**DATASET CONTENT**:

☆ ☆ ☆ ☆ ☆ ☆ ☆

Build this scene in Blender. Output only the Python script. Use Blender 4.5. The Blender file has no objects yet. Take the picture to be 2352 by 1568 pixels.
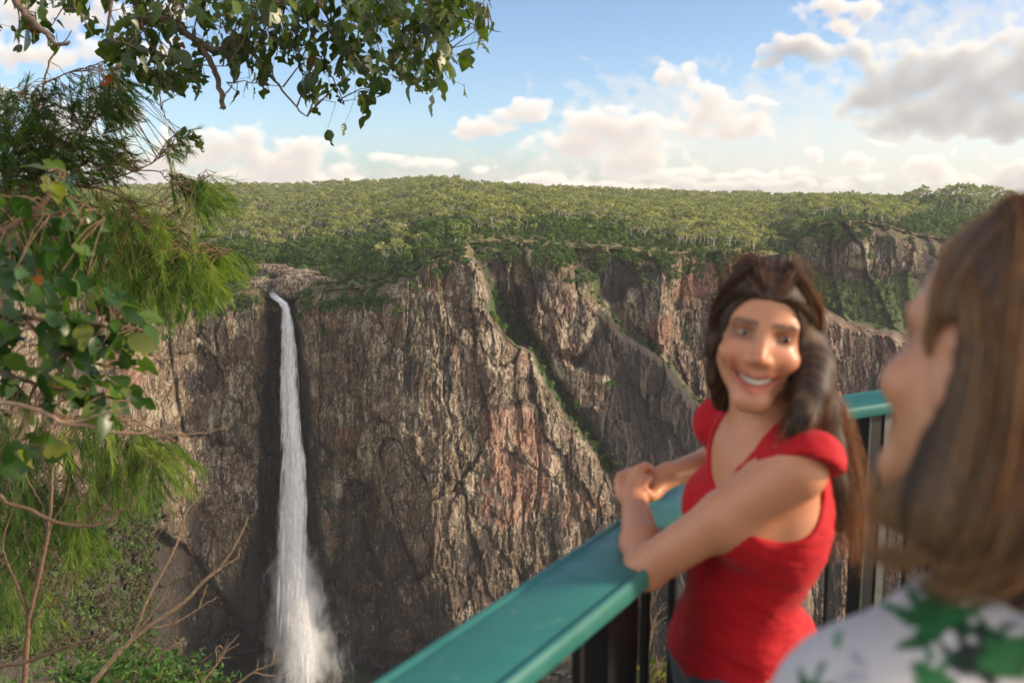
import bpy, math, random
import numpy as np
from mathutils import Vector, Matrix, Euler

random.seed(7)
rng = np.random.default_rng(11)
scene = bpy.context.scene
COL = scene.collection
PI = math.pi
FAST_PREVIEW = False

# ------------------------------------------------------------------ camera
CAM_Z = 1.75
PITCH = math.radians(8.8)
FPX = 2287.0                      # 35 mm lens expressed on a 2352 px wide frame
CP, SP = math.cos(PITCH), math.sin(PITCH)
cam_d = bpy.data.cameras.new('camera')
cam = bpy.data.objects.new('camera', cam_d)
COL.objects.link(cam)
cam.location = (0, 0, CAM_Z)
cam.rotation_euler = (math.radians(90) - PITCH, 0, 0)
cam_d.lens = 35
cam_d.sensor_width = 36
cam_d.clip_start = 0.05
cam_d.clip_end = 20000
cam_d.dof.use_dof = True
cam_d.dof.focus_distance = 15
cam_d.dof.aperture_fstop = 4.2
cam_d.dof.aperture_blades = 0
scene.camera = cam


def ae(u, v):
    """direction of sight as tan(azimuth), tan(elevation) for a point of the 2352 x 1568 survey frame"""
    x = (np.asarray(u, float) - 1176) / FPX
    y = (784 - np.asarray(v, float)) / FPX
    den = CP + y * SP
    return x / den, (y * CP - SP) / den


def at(u, v, Y):
    a, e = ae(u, v)
    return Vector((float(a) * Y, Y, CAM_Z + float(e) * Y))


# ------------------------------------------------------------------ object helpers
def tag(o, label=None, cat=None, group=None, kind=None):
    if label: o['label'] = label
    if cat: o['category'] = cat
    if group: o['group'] = group
    if kind: o['kind'] = kind
    return o


def empty(name, loc=(0, 0, 0)):
    o = bpy.data.objects.new(name, None)
    COL.objects.link(o)
    o.location = loc
    o.empty_display_size = 0.1
    return o


def mesh_np(name, verts, faces, mat=None, parent=None, smooth=True, attrs=None, link=True):
    """verts (n,3); faces: (m,k) array, or list of such arrays with different k"""
    verts = np.asarray(verts, np.float32)
    fl = faces if isinstance(faces, list) else [faces]
    fl = [np.asarray(f, np.int32) for f in fl if len(f)]
    me = bpy.data.meshes.new(name)
    me.vertices.add(len(verts))
    me.vertices.foreach_set('co', verts.ravel())
    loops = np.concatenate([f.ravel() for f in fl])
    counts = np.concatenate([np.full(len(f), f.shape[1], np.int32) for f in fl])
    starts = np.concatenate([[0], np.cumsum(counts)[:-1]]).astype(np.int32)
    me.loops.add(len(loops))
    me.loops.foreach_set('vertex_index', loops)
    me.polygons.add(len(counts))
    me.polygons.foreach_set('loop_start', starts)
    me.polygons.foreach_set('loop_total', counts)
    me.update(calc_edges=True)
    me.polygons.foreach_set('use_smooth', np.full(len(counts), smooth, dtype=bool))
    for an, av in (attrs or {}).items():
        av = np.asarray(av, np.float32)
        if av.ndim == 1:
            a = me.attributes.new(an, 'FLOAT', 'POINT')
            a.data.foreach_set('value', av)
        else:
            if av.shape[1] == 3:
                av = np.concatenate([av, np.ones((len(av), 1), np.float32)], 1)
            a = me.attributes.new(an, 'FLOAT_COLOR', 'POINT')
            a.data.foreach_set('color', av.ravel())
    o = bpy.data.objects.new(name, me)
    if link: COL.objects.link(o)
    if mat: me.materials.append(mat)
    if parent is not None: o.parent = parent
    return o


class MB:
    """collects tubes, boxes and polygons into one mesh"""
    def __init__(s):
        s.v, s.f3, s.f4, s.n, s.a = [], [], [], 0, []

    def add(s, v, f4=None, f3=None, a=None):
        v = np.asarray(v, float).reshape(-1, 3)
        if f4 is not None and len(f4): s.f4.append(np.asarray(f4, int).reshape(-1, 4) + s.n)
        if f3 is not None and len(f3): s.f3.append(np.asarray(f3, int).reshape(-1, 3) + s.n)
        s.v.append(v)
        s.n += len(v)
        s.a.append(np.full(len(v), 0.5 if a is None else a) if np.ndim(a) == 0 else np.asarray(a, float))

    def tube(s, pts, radii, sides=6, a=None, cap=True):
        P = np.asarray([tuple(p) for p in pts], float)
        n = len(P)
        R = np.broadcast_to(np.asarray(radii, float), (n,)) if np.ndim(radii) == 0 else np.asarray(radii, float)
        T = np.gradient(P, axis=0)
        T /= np.linalg.norm(T, axis=1)[:, None] + 1e-12
        ref = np.array([0.3, 0.5, 0.81]) if abs(T[0] @ np.array([0.3, 0.5, 0.81])) < .9 else np.array([1., 0, 0])
        N = np.cross(T, ref)
        N /= np.linalg.norm(N, axis=1)[:, None] + 1e-12
        B = np.cross(T, N)
        ang = np.arange(sides) * 2 * PI / sides
        ring = P[:, None, :] + R[:, None, None] * (np.cos(ang)[None, :, None] * N[:, None, :] + np.sin(ang)[None, :, None] * B[:, None, :])
        V = ring.reshape(-1, 3)
        i = np.arange(n - 1)[:, None] * sides
        k = np.arange(sides)[None, :]
        k2 = (k + 1) % sides
        F = np.stack([i + k, i + k2, i + sides + k2, i + sides + k], -1).reshape(-1, 4)
        F3 = []
        if cap:
            V = np.concatenate([V, P[:1], P[-1:]])
            c0, c1 = n * sides, n * sides + 1
            for q in range(sides):
                F3.append((c0, (q + 1) % sides, q))
                F3.append((c1, (n - 1) * sides + q, (n - 1) * sides + (q + 1) % sides))
        s.add(V, F, F3, a)

    def box(s, c, half, X=(1, 0, 0), Y=(0, 1, 0), Z=(0, 0, 1), a=None):
        c = np.asarray(c, float)
        X, Y, Z = [np.asarray(w, float) for w in (X, Y, Z)]
        V = [c + sx * half[0] * X + sy * half[1] * Y + sz * half[2] * Z for sx in (-1, 1) for sy in (-1, 1) for sz in (-1, 1)]
        F = [(0, 1, 3, 2), (4, 6, 7, 5), (0, 4, 5, 1), (2, 3, 7, 6), (0, 2, 6, 4), (1, 5, 7, 3)]
        s.add(V, F, None, a)

    def build(s, name, mat, parent=None, smooth=True, attr=None):
        V = np.concatenate(s.v)
        fl = []
        if s.f4: fl.append(np.concatenate(s.f4))
        if s.f3: fl.append(np.concatenate(s.f3))
        at_ = {attr: np.concatenate(s.a)} if attr else None
        return mesh_np(name, V, fl, mat, parent, smooth, at_)


# ------------------------------------------------------------------ noise (numpy)
_perm = np.random.default_rng(3).permutation(256).astype(np.int32)
_perm = np.concatenate([_perm, _perm])
_grad = np.random.default_rng(4).normal(size=(256, 3))
_grad /= np.linalg.norm(_grad, axis=1)[:, None]


def perlin(x, y, z):
    x, y, z = np.broadcast_arrays(np.asarray(x, float), np.asarray(y, float), np.asarray(z, float))
    xi, yi, zi = np.floor(x).astype(np.int64), np.floor(y).astype(np.int64), np.floor(z).astype(np.int64)
    xf, yf, zf = x - xi, y - yi, z - zi
    f = lambda t: t * t * t * (t * (t * 6 - 15) + 10)
    U, Vv, W = f(xf), f(yf), f(zf)
    out = 0
    for dx in (0, 1):
        for dy in (0, 1):
            for dz in (0, 1):
                h = _perm[_perm[_perm[(xi + dx) & 255] + ((yi + dy) & 255)] + ((zi + dz) & 255)]
                g = _grad[h]
                dt = g[..., 0] * (xf - dx) + g[..., 1] * (yf - dy) + g[..., 2] * (zf - dz)
                w = (U if dx else 1 - U) * (Vv if dy else 1 - Vv) * (W if dz else 1 - W)
                out = out + dt * w
    return out * 1.6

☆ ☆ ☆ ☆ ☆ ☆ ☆

Of all the lines in the data above, state how many include "scene". Say only the number.

4